Synthetic natural gas and synthetic fuel for vehicles can be made from ‘climate killers’ CO2 and hydrogen. But this requires a lot of energy. What could make more sense than doing this in close proximity to hydro plants or solar and wind parks? Until now decentralised production has not been economically viable as it requires very expensive and large-scale chemical plants. Yet Ineratec founders Dr. Tim Böltken (33), Philipp Engelkamp (27) and Dr. Paolo Piermartini (37) have achieved a breakthrough: the trio of engineers developed a compact chemical reactor technology that fits inside a commercial ship container. The pre-mounted, cost-effective, compact chemical plants are modular and can be extended to increase capacity at any time. “This allows regenerative energy to be stored, thus helping drive the clean energy revolution”, explains Dr. Tim Böltken.

We were determined to enter the market, because you only get a chance like this once in a lifetime.

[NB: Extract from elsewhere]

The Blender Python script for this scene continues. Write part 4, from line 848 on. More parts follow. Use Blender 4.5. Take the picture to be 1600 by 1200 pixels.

But the compact ready-to-go plants can do much more: in many other areas, such as landfill and in industry, relatively small amounts of valuable gases are emitted which are often just burnt off on grounds of cost. With Ineratec's award winning compact reactors it pays to use these hitherto wasted resources to make synthetic fuels or high-grade products for the chemical industry. “We use known procedures like the Fischer Tropsch model, methanol synthesis and methanation but in an extremely compact structure”, explains Dr. Tim Böltken. And precisely that was the technical challenge. Behind the innovative spin-off lie more than 15 years of research at the Karlsruhe Institute of Technology, where the founders met while conducting their research. It wasn’t long before users from trade and industry voiced interest in the research findings. “We were determined to enter the market, because you only get a chance like this once in a lifetime.” With an EXIST start-up grant from the Ministry for Economic Affairs and other funding the founders pressed ahead with development and promoted their product at trade events, thus winning their first clients. “The demand is there and market feedback has been very positive.” The multi-patented reactors are in demand worldwide. Pilot plants are up and running in Germany, Spain and Finland. Others will be opened soon in Canada, Brazil, Malaysia and Switzerland. “The plant is housed in a container ready to be loaded onto a ship or lorry.”

Ineratec GmbH

Dr. Tim Böltken
T(0721) 864 844 60

tim.boeltken@ineratec.de
www.ineratec.com

The German Entrepreneur Award's stellar panel of judges praised the forward-thinking Ineratec founders “remarkable vision for the future, outstanding competencies and excellent business prospects with a groundbreaking, worldwide patented product.” The experts nominated the promising high-tech company from Karlsruhe for a German Entrepreneur Award 2018 in the StartUp category. “We are very pleased with the nomination. For us and the whole team it's an acknowledgement that we're on the right path”, said Dr. Tim Böltken. “We want to grow and believe that more doors will now open to us.”